Nothing but the lines from the line with "mat('soffit_wood', (.026, .015, .010), .35, var=.2)" through the end of the data is to be copied, and each is to be copied exactly.
━━━━
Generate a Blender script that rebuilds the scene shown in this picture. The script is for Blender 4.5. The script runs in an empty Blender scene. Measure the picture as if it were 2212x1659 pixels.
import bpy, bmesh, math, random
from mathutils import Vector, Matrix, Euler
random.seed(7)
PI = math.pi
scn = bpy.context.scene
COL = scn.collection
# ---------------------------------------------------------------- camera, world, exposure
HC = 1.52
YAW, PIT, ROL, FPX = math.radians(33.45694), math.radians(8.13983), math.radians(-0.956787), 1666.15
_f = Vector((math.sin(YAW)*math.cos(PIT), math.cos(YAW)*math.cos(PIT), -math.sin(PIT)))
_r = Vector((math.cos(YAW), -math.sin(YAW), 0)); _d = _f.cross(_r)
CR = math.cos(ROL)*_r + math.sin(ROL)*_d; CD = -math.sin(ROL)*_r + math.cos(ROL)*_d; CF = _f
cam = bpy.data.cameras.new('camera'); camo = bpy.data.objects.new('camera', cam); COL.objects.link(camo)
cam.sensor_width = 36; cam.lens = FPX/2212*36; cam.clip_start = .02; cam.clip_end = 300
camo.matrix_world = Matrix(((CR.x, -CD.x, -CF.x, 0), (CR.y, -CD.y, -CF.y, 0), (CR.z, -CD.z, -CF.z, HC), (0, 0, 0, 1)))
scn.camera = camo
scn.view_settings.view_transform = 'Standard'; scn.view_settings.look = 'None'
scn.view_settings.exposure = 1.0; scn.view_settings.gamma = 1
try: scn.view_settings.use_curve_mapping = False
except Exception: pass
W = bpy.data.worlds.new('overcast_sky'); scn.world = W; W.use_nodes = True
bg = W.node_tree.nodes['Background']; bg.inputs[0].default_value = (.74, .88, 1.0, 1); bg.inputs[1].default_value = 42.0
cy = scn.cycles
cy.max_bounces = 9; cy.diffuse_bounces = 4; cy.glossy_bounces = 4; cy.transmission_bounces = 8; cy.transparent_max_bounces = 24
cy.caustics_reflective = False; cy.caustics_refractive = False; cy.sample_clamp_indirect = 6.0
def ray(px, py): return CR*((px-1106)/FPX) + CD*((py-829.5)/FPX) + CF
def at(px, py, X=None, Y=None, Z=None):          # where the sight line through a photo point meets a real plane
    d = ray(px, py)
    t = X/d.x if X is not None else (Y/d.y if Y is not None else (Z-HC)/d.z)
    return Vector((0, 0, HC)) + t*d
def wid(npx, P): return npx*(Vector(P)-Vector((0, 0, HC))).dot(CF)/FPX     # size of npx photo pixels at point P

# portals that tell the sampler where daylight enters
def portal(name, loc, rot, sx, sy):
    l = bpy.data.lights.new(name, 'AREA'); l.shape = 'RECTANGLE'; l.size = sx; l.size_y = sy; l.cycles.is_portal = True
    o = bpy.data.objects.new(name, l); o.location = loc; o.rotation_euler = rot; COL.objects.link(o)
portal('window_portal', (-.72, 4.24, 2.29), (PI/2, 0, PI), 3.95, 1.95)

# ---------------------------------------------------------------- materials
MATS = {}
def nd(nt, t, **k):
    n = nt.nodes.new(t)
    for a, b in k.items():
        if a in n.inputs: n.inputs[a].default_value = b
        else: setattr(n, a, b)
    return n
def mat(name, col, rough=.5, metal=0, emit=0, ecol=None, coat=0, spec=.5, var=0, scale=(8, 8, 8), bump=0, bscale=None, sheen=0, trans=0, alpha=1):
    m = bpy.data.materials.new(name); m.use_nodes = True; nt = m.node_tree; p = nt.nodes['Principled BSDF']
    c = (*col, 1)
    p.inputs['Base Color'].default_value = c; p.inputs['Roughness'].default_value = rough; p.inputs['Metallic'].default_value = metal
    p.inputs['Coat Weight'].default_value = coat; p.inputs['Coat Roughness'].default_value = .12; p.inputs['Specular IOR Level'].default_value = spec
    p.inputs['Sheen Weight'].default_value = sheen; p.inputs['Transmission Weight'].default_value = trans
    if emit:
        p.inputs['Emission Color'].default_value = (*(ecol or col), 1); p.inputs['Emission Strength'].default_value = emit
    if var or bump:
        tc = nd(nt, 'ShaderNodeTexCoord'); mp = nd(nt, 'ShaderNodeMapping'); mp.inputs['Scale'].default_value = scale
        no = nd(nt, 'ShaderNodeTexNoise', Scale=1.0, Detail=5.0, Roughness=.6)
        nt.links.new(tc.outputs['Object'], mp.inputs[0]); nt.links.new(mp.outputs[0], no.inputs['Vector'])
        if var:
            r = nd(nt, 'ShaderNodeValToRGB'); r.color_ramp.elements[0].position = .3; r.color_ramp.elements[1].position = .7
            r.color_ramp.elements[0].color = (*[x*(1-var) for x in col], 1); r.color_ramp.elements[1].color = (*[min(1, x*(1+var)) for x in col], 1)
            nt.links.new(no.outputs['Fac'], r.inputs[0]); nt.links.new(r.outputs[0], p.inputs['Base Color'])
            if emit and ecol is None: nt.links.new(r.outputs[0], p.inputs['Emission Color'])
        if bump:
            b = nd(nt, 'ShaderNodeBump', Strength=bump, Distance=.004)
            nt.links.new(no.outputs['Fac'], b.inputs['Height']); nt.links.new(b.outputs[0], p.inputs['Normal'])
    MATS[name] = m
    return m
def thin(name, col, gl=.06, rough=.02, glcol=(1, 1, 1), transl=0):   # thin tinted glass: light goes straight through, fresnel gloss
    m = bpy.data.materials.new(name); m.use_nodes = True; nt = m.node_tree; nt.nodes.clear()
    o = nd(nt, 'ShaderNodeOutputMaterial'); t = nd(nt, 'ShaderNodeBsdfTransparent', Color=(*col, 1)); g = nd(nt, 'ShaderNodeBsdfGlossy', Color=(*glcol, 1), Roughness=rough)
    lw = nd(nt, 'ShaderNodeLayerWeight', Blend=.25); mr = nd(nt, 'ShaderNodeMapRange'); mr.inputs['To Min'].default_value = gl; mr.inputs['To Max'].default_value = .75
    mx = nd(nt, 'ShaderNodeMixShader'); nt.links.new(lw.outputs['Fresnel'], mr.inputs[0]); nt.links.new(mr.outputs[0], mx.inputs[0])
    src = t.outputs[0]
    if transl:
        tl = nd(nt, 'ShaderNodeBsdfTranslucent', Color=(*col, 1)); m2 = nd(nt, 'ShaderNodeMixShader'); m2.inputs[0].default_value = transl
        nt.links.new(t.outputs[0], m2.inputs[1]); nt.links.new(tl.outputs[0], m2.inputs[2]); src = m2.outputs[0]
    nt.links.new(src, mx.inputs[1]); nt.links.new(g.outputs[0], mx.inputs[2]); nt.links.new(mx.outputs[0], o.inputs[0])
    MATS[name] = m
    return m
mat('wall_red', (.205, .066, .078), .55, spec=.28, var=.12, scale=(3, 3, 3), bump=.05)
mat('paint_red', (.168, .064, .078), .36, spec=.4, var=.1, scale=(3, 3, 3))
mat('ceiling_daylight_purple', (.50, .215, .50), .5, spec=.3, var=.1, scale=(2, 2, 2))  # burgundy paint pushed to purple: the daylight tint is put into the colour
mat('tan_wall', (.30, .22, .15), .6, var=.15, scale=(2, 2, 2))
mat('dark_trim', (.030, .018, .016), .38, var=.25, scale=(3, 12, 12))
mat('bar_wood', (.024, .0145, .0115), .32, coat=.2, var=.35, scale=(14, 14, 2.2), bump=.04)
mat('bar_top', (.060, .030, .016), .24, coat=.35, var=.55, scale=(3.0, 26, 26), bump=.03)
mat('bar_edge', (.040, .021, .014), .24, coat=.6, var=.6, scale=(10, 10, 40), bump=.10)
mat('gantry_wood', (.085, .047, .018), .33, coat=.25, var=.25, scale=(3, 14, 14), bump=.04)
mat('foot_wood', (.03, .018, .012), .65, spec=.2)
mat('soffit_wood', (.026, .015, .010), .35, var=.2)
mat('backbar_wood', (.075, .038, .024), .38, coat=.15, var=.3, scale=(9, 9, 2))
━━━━
_SOLUTION TO THIS EXERCISE:_
mat('soffit_wood', (.026, .015, .010), .35, var=.2)
mat('backbar_wood', (.075, .038, .024), .38, coat=.15, var=.3, scale=(9, 9, 2))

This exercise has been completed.